The Rise of Game Adaptations


Jasmine Liang

Arts & Entertainment Editor

On Oct. 14, content creator Mark Fischbach (“Markiplier”) released the trailer for “Iron Lungon YouTube, a film adaptation of its titular video game, for which he originally made a Let’s Play (LP) for in 2022. He’s set to write, direct, and play the protagonist, while his fellow YouTuber Sean McLoughlin (“Jacksepticeye”) has been cast as the monstrous marine villain. 

“Iron Lung” is just one of many game-to-film adaptations making its way to the screen. The recent release of the “Five Nights at Freddy’s” movie garnered $180 million domestically on its opening weekend, the second highest game adaptation debut, behind only “Super Mario Bros” (2023)

The 2020s have seen major successes for video game adaptations, especially in television. “Arcane,” an adaptation of Riot’s “League of Legends,” won the Outstanding Animated Program Emmy, the first streaming show and game adaptation to do so, alongside three other awards. HBO’s “The Last of Us” (2023) has been nominated for 24 Emmys — the second most nominated show after “Succession” this year. Both shows have received unprecedented positive reception from fans and new audiences alike. 

Historically, video game adaptations have had a poor reputation. A well known superstition called the “video game movie curse” denotes this phenomenon: video game adaptations tend to receive low ratings. The first film adaptation of a game, “Super Mario Bros.” (1993), didn’t even gross half their $48 million budget. In an interview with the Guardian, Bob Hoskins, who played Mario, claimed it was the worst thing he’s ever done. 

10 years ago in a Total Film YouTube video, Edgar Wright — director of “Scott Pilgrim,” “Baby Driver,” and “Last Night in Soho” — commented on the state of game adaptations at the time: “a video game is a sort of a unique experience to you. You are playing the game. And just like watching somebody else play a video game is not fun. It’s not fun watching a video game adaptation.”

But why would studios — and now Markiplier as an independent filmmaker — continue making video game adaptations if they have done so poorly in the past, or worse, if video game adaptations aren’t suited for success? 

The video game industry is valued higher than the film and music industries combined. 79 percent of American consumers play video games — which follows trends from the early 2000s. To Rolling Stone Magazine, “Tomb Raider”’s (2018) director Roar Uthaug admitted, “the IP aspect of it [adaptations]” plays an influence. “It has this built-in audience and it has a name or a character that the general audience have heard about or have a relationship with. So, it’s easier in the marketing for a movie and getting people to see it.”

However, the best of its genre often has other motivations besides the allure of potential profits. The writers of “The Last of Us” (2023) — including the game’s original creator — pitched the idea to HBO “out of love.” “Arcane,” similarly, was a six-year long passion project for two Riot employees who were part of the main characters’ original release in “League of Legends.” Both screenwriters for “Dungeons & Dragons: Honor Among Thieves” were D&D superfans themselves. The adaptations that reach critical acclaim have originated from genuine interest in seeing the source translated to the screen.
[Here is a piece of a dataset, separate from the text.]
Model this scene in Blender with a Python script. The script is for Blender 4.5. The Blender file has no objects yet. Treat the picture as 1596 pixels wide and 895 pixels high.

UC Santa Barbara’s resident adaptation expert, Professor Jim McNamara, told The Bottom Line: “For me, a well-done adaptation is where the creator has analyzed the source with care and detail, found the heart that beats within the source, and then chosen an adaptive strategy that best allows for the heart of the source to be brought creatively to the screen. The resulting adaptation might look quite different from the original source, but there will be a feeling of resonance with it.”

Through this lens, Markiplier’s adaptation of “Iron Lung” is certainly the greatest labor of love. His decision to adapt an inexpensive indie game, self-finance it, and collaborate intimately with the game’s creator proves his dedication to the game. He even turned down a cameo in “Five Nights at Freddy’s” (2023) to continue production.

In fact, the “loyalty” of a video adaptation (the closeness or accuracy compared to the source) seemingly has nothing to do with its success. While the idea of loyalty may entice fans, the real indication of quality is the consideration and respect given to the source material. McNamara even disputes the concept of “loyalty” as a whole: “To suggest that the adaptor owes ‘loyalty’ to a source implies that in some way the adaptor must be circumscribed by a sense of duty or obligation to another piece of art. In turn, this establishes a hierarchy that values source above adaptation which is, I think, a commonly-held but incorrect opinion.”

The trend of video game adaptations is nowhere near its close, especially with the laudation of recent releases that all but guarantees more on the way, with titles like “It Takes Two,” “Minecraft,” and “BioShock” teased online. Audiences can only hope that Hollywood has learned its lesson and game adaptation standards will continue to rise.